Well, yes. I hoped you had already begun your investigation into what Scripture has to say on your topic in your brianstorming phase. And as you read the theologians, I hope you were keeping in mind that the bar against which you are to be measuring them as successful theologians is the word of God. What's more, their usefulness to you, remember, is not least in the way the great theologians of church history alert you to how to read the Bible well.

But your theology essay is essentially an exercise in reading Scripture as a whole. It's a response to God's revelation of himself in the gospel of Jesus Christ - and we learn about that exclusively in the pages of Scripture. It's 'exegetical reason', as theologian John Webster calls it in his book Holy Scripture - A Dogmatic Sketch.

Notice what this isn't. It isn't the imposition of a system of thought on top of Scripture. It isn't trying to squeeze square pegs into round holes. I know a lot of professional biblical scholars who suspect that that's exactly what theology is on about.

But it can be, sometimes. But it shouldn't be: good theology drawn from Scripture is systematic in the sense that it tries to see the connection between the various teachings of Scripture. That's your task.

And your task is to look at the whole of the canon of Scripture. Pitting one Scripture against another, and then selecting your favourite option is not ultimately a Christian way to read Scripture. Of course, a lot of contemporary biblical scholarship has read the Bible as if it were a cacophony of disagreeing voices. This is not the place to discuss this sort of claim. But while the Scripture is a diverse book, it is also a unified one. And that unity is disclosed in Christ.

This is a way of saying that you should have in your armoury a view of the Scripture as a whole and how you should interpret the parts of Scripture in the light of the whole if you are going to do theology biblically. And the place of Christ in it is going to be central.

And that conviction about what Holy Scripture is drives the way you use it. The habit you need to avoid is the habit of the collecting a series of isolated texts that then form great lists supposedly confirming your theological statements. But that's not a way to use Scripture that conforms to what Scripture actually is. You need to stand back and take a wide view of the grand sweep of the narrative of Scripture and ask: what is this grand story of God's interaction with the world telling me about the question? There will be texts that demand inclusion in your thinking of course - but these need to be read theologically: that is, with an awareness of their place in the narrative of the Bible. You can't read the prophetic writings, for example, without reading them in the light of the Christ they foreshadowed.

I thought I'd pull out a paragraph from one of my undergraduate essays to illustrate what you are looking for in terms of Scripture:

In the resurrection humanity receives both redemption and transformation. The broad scope of the resurrection is indicated by the analogy in the New Testament between God’s creation ex nihilo and his salvific action (John 1, Rom 4:17). It is not surprising that the two concepts should be so associated, for the resurrection is a demonstration of God’s absolute sovereignty over creation (as proclaimed in the Old Testament) and his appointment of Jesus as its ruler.

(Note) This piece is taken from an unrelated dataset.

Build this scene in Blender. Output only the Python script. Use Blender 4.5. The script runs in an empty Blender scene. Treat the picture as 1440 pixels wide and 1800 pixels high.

The testimony of the apostles in Acts is to the Lordship of the resurrected Christ (2:32-36; 17:30-31 et al). The resurrection is, of course, key to Paul’s cosmic eschatology (cf 1 Cor 15:20-8). To confess the resurrection is parallel to a confession of Jesus’ Lordship (Rom 10:9).

Now, I have used Scripture in this paragraph in several ways - but I think consistently. My second sentence makes a rather sweeping claim, but grounds it on two texts - one a reference to a whole chapter, the other to a specific verse. In the third sentence I make statements about the resurrection and about what the Old Testament as a whole teaches. I do not cite a specific text, but I use Scripture certainly to ground my thinking on. The third, fourth and fifth sentences use texts which the quickly explain - so I say what Acts 2:32-36 and 17:30-31 say rather than merely cite them.